_WRITTEN PROBLEM:_ Print, exactly as they stand, the lines from the start of the listing to the line containing "SEALT = mat('seal_embossed_letters', '#c4733a', .4, var=.03)", inclusive.

_DATA SHOWN:_

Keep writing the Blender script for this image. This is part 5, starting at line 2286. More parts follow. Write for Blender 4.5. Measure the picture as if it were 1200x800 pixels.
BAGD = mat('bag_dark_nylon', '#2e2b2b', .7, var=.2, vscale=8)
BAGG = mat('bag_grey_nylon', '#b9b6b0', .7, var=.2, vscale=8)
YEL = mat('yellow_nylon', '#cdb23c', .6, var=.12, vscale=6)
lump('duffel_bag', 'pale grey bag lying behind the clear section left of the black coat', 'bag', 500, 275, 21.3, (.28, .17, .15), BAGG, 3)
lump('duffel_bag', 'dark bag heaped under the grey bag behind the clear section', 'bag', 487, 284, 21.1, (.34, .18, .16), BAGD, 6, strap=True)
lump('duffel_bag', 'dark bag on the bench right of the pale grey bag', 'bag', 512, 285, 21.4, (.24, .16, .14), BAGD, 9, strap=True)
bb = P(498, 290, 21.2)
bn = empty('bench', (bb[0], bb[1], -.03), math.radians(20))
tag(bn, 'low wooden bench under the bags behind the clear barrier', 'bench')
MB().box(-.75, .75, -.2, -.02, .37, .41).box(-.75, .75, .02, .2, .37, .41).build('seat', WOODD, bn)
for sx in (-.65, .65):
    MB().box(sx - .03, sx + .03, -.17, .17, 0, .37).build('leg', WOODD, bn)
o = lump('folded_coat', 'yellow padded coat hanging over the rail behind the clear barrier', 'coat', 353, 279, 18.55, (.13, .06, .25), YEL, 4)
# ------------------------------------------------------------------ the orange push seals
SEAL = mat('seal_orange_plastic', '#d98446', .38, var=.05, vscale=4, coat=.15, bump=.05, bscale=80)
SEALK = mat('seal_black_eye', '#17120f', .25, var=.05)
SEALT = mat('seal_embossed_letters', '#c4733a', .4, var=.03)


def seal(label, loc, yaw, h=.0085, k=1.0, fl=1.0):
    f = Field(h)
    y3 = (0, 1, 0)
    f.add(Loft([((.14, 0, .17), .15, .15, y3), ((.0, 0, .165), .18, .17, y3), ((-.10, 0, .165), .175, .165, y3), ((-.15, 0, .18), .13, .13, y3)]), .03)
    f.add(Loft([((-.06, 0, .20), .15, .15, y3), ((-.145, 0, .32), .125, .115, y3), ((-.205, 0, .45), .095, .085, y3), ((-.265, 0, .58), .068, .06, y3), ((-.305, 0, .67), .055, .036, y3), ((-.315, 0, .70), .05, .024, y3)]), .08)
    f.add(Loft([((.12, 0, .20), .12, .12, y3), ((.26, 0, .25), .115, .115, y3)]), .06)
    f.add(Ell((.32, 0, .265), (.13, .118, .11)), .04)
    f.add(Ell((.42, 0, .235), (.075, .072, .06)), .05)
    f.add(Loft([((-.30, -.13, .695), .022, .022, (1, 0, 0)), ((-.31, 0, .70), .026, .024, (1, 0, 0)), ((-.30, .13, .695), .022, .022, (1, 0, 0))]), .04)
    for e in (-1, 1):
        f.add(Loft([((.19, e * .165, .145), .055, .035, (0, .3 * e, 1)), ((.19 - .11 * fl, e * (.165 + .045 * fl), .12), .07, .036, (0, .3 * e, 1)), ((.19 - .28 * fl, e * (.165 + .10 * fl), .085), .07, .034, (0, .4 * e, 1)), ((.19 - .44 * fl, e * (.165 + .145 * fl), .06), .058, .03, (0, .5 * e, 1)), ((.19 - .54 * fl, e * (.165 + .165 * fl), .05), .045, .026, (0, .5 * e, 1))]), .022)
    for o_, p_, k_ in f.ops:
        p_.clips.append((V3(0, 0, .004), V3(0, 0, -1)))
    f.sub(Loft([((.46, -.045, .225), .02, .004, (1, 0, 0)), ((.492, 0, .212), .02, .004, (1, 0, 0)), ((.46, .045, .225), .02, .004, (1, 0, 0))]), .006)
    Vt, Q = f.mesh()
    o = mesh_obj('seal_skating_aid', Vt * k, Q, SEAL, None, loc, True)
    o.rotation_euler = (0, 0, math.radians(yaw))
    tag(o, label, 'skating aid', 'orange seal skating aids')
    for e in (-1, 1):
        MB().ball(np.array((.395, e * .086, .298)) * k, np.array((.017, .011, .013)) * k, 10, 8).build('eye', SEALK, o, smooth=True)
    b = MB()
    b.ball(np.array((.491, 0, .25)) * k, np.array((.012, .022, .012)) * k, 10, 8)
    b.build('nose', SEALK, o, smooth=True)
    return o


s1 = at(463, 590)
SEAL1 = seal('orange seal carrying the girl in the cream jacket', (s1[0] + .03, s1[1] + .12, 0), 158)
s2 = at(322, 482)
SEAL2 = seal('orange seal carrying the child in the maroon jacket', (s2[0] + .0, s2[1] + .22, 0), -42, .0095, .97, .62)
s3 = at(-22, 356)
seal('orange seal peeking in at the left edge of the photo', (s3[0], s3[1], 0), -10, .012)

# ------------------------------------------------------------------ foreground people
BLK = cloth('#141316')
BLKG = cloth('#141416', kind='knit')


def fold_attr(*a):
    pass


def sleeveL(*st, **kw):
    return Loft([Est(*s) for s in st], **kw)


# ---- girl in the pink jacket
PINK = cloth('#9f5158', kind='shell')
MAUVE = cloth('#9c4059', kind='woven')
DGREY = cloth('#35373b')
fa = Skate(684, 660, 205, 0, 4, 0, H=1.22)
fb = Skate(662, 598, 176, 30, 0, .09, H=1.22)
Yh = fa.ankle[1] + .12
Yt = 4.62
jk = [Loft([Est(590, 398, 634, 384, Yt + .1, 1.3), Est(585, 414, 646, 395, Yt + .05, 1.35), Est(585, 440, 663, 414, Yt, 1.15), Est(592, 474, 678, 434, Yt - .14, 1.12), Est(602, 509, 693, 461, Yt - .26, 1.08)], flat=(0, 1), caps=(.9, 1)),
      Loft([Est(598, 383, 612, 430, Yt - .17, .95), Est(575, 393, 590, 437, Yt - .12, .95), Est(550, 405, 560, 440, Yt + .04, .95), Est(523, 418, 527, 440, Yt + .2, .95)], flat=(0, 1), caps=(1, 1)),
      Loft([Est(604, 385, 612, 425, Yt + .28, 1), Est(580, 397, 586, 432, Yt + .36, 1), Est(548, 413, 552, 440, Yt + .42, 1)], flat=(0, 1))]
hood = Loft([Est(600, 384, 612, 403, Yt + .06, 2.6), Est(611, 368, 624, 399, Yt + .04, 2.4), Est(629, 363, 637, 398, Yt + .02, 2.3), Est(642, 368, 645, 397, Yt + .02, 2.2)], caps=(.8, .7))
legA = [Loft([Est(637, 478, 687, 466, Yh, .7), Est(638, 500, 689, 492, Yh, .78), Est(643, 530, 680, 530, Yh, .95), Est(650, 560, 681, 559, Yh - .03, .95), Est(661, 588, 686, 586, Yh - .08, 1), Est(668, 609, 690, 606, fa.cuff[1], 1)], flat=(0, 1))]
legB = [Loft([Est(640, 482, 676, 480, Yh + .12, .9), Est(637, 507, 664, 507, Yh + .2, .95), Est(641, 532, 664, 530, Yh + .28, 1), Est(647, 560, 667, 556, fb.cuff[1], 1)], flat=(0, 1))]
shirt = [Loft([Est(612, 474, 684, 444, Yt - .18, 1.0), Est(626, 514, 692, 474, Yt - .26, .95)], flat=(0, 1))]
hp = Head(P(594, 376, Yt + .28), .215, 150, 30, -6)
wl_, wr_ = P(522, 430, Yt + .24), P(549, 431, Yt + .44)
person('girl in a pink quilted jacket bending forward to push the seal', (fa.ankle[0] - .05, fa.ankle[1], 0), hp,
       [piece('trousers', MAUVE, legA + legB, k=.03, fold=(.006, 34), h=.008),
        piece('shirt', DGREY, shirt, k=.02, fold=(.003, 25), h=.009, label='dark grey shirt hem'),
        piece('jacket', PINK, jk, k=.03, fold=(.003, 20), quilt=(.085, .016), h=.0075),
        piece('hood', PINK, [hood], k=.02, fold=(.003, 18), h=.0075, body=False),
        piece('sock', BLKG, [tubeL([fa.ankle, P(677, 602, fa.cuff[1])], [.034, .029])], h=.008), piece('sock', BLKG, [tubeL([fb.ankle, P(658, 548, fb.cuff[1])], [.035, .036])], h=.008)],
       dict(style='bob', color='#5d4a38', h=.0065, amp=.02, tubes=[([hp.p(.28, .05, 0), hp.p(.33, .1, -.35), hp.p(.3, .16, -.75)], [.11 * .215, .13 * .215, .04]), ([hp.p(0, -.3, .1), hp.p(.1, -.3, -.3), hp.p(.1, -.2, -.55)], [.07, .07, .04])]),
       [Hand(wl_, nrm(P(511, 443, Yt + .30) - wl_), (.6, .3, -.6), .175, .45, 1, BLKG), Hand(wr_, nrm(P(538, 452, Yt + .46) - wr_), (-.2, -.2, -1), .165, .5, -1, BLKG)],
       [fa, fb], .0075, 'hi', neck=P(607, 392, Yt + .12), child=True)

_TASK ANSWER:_
Keep writing the Blender script for this image. This is part 5, starting at line 2286. More parts follow. Write for Blender 4.5. Measure the picture as if it were 1200x800 pixels.
BAGD = mat('bag_dark_nylon', '#2e2b2b', .7, var=.2, vscale=8)
BAGG = mat('bag_grey_nylon', '#b9b6b0', .7, var=.2, vscale=8)
YEL = mat('yellow_nylon', '#cdb23c', .6, var=.12, vscale=6)
lump('duffel_bag', 'pale grey bag lying behind the clear section left of the black coat', 'bag', 500, 275, 21.3, (.28, .17, .15), BAGG, 3)
lump('duffel_bag', 'dark bag heaped under the grey bag behind the clear section', 'bag', 487, 284, 21.1, (.34, .18, .16), BAGD, 6, strap=True)
lump('duffel_bag', 'dark bag on the bench right of the pale grey bag', 'bag', 512, 285, 21.4, (.24, .16, .14), BAGD, 9, strap=True)
bb = P(498, 290, 21.2)
bn = empty('bench', (bb[0], bb[1], -.03), math.radians(20))
tag(bn, 'low wooden bench under the bags behind the clear barrier', 'bench')
MB().box(-.75, .75, -.2, -.02, .37, .41).box(-.75, .75, .02, .2, .37, .41).build('seat', WOODD, bn)
for sx in (-.65, .65):
    MB().box(sx - .03, sx + .03, -.17, .17, 0, .37).build('leg', WOODD, bn)
o = lump('folded_coat', 'yellow padded coat hanging over the rail behind the clear barrier', 'coat', 353, 279, 18.55, (.13, .06, .25), YEL, 4)
# ------------------------------------------------------------------ the orange push seals
SEAL = mat('seal_orange_plastic', '#d98446', .38, var=.05, vscale=4, coat=.15, bump=.05, bscale=80)
SEALK = mat('seal_black_eye', '#17120f', .25, var=.05)
SEALT = mat('seal_embossed_letters', '#c4733a', .4, var=.03)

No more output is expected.